Egyptian hieroglyphics were used for writing the Egyptian language from about 3000 BC until 400 AD. Symbols resembling hieroglyphs had been used by artisans in the region since 4000 BC, but with no ascertainable linguistic content. The first hieroglyphs were used for making inscriptions on buildings and tombs. Later they came to be used to decorate jewelry, record events on papyrus and to put a royal or divine signature, called a cartouche on an item.

The Egyptian hieroglyphic system of writing consisted of both phonetic symbols and pictographs. There were about 30 symbols representing single consonants, plus about 130 bilateral and trilateral symbols which represented two or three consonants. For example, the heart-with-trachea symbol represented the consonants n + f + r, pronounced nefer. Some symbols were used as phonetic complements, which reinforced the final consonant in a bi- or trilateral symbol. Vowels were not written. Pictograms were symbols which visually resembled the item or concept they represented. In total there were an estimated 7000 pictograms, but these were not all in use at the same time.

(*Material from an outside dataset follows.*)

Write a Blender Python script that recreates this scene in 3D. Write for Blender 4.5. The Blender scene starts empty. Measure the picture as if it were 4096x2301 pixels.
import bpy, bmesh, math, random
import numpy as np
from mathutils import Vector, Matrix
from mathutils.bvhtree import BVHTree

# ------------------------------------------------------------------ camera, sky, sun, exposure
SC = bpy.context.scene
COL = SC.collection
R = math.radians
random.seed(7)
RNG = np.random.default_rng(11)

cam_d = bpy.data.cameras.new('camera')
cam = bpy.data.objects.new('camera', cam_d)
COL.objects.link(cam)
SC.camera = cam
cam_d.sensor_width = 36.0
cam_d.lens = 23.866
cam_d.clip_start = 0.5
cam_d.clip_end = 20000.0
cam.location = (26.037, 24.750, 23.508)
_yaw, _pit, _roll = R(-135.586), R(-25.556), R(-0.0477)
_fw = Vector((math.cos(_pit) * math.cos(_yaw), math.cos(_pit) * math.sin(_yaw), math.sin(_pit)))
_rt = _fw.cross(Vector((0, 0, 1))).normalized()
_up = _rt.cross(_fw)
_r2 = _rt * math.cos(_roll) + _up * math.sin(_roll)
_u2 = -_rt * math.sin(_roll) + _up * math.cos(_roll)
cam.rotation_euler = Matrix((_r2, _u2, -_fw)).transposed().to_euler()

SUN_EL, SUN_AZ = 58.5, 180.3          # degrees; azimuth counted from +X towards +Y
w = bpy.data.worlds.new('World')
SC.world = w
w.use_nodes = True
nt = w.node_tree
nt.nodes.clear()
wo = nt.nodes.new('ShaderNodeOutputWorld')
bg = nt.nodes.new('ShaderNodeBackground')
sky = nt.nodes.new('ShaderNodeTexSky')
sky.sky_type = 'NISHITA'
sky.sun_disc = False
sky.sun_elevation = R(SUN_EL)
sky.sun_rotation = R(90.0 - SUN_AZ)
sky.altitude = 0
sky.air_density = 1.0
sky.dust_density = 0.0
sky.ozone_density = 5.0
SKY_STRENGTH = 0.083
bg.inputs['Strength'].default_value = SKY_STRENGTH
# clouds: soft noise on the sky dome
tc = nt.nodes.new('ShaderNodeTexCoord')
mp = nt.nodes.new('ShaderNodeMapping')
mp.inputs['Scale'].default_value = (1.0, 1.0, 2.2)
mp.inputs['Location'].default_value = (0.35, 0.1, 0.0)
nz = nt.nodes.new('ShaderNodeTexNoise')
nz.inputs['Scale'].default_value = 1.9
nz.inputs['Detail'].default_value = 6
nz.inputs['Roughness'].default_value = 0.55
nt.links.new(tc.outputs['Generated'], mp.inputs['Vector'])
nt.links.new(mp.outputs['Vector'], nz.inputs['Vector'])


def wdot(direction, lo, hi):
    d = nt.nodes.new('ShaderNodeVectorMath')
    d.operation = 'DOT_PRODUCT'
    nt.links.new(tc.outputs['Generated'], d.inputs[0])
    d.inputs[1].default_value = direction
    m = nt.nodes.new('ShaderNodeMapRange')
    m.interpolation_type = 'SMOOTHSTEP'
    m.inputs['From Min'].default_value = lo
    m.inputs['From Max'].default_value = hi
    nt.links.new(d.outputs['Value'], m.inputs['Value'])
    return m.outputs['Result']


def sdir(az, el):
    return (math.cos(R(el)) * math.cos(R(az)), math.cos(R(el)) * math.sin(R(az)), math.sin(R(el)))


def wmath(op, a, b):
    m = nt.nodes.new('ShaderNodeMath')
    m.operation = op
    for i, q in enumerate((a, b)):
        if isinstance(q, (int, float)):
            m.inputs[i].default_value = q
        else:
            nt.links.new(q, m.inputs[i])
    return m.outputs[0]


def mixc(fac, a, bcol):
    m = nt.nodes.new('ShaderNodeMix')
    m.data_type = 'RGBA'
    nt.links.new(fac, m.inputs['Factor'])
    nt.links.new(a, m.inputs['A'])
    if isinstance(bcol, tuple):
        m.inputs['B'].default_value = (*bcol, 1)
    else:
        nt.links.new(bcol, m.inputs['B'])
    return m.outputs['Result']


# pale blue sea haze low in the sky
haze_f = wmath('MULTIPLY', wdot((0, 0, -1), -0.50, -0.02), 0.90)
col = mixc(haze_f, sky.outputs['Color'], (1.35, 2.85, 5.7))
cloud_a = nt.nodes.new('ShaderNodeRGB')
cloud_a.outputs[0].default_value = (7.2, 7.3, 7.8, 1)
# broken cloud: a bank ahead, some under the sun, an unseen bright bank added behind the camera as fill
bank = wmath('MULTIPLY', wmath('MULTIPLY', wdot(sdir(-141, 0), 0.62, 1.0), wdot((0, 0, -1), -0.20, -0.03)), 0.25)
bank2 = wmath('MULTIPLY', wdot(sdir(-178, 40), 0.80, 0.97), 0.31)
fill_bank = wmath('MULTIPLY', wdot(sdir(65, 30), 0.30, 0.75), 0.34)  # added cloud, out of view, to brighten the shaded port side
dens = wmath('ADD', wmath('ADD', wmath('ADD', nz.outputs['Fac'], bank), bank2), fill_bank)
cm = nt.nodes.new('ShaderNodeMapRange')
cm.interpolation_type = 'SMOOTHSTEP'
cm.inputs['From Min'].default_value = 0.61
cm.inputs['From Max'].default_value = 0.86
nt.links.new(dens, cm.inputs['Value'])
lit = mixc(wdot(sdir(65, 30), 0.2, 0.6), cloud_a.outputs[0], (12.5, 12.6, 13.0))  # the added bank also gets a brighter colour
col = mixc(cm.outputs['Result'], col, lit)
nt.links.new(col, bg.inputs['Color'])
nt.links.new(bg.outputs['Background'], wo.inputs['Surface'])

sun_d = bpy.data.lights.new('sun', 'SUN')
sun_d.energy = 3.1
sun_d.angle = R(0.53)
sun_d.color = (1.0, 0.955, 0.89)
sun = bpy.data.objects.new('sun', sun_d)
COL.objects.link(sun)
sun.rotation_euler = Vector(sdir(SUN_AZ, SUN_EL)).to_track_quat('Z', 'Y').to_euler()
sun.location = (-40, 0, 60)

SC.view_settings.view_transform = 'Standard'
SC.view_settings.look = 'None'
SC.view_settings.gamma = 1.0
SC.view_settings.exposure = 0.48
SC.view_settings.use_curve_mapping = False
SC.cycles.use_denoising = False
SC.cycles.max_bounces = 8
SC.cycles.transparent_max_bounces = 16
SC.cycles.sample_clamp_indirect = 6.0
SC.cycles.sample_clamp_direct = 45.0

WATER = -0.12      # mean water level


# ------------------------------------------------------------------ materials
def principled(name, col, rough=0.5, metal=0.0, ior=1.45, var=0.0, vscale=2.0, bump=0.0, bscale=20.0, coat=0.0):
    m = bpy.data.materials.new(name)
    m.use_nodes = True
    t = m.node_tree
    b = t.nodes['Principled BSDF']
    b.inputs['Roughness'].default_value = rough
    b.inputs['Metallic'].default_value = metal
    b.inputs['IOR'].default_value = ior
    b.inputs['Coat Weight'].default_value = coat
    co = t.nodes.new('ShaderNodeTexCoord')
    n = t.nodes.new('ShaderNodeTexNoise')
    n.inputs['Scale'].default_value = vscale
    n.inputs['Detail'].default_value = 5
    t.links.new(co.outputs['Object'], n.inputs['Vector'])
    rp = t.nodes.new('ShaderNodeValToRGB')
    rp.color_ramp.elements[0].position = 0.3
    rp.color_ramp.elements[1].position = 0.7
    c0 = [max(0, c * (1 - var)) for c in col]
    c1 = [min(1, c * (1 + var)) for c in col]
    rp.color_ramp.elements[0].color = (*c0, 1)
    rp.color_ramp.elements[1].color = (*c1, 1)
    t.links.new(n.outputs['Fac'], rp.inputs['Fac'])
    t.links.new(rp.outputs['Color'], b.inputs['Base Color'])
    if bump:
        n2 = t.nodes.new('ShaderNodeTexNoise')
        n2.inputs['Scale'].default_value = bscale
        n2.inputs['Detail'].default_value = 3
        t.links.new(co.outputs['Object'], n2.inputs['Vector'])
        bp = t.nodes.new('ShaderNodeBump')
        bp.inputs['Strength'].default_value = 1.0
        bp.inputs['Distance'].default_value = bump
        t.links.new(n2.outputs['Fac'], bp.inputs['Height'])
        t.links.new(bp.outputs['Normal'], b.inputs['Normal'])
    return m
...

Some symbols could be used either as a pictogram or as a phonetic symbol. For example, a rectangular spiral represented both the sound [pr], and the concept of a house. Combined with the fact that vowels were not written, this resulted in some symbols or combinations of symbols having multiple possible meanings. To indicate which meaning was intended, a third class of symbol, called determinatives, was used. Often, a small vertical stroke underneath the symbol was used to indicate that the object/concept - rather than the phonetic - interpretation was intended. Another example of a determinative was a pictogram of a pair of legs to indicate that the preceding symbol was a verb of movement.

Egyptian hieroglyphic writing did not use any punctuation or word spacing. Symbols were arranged either in vertical columns or horizontal rows, and could be read from right to left or from left to right. In order to demonstrate in which direction the text had been written, the scribe would orientate any animate pictograms (that is, symbols in the shape of a human or animal) to face in the intended direction of reading.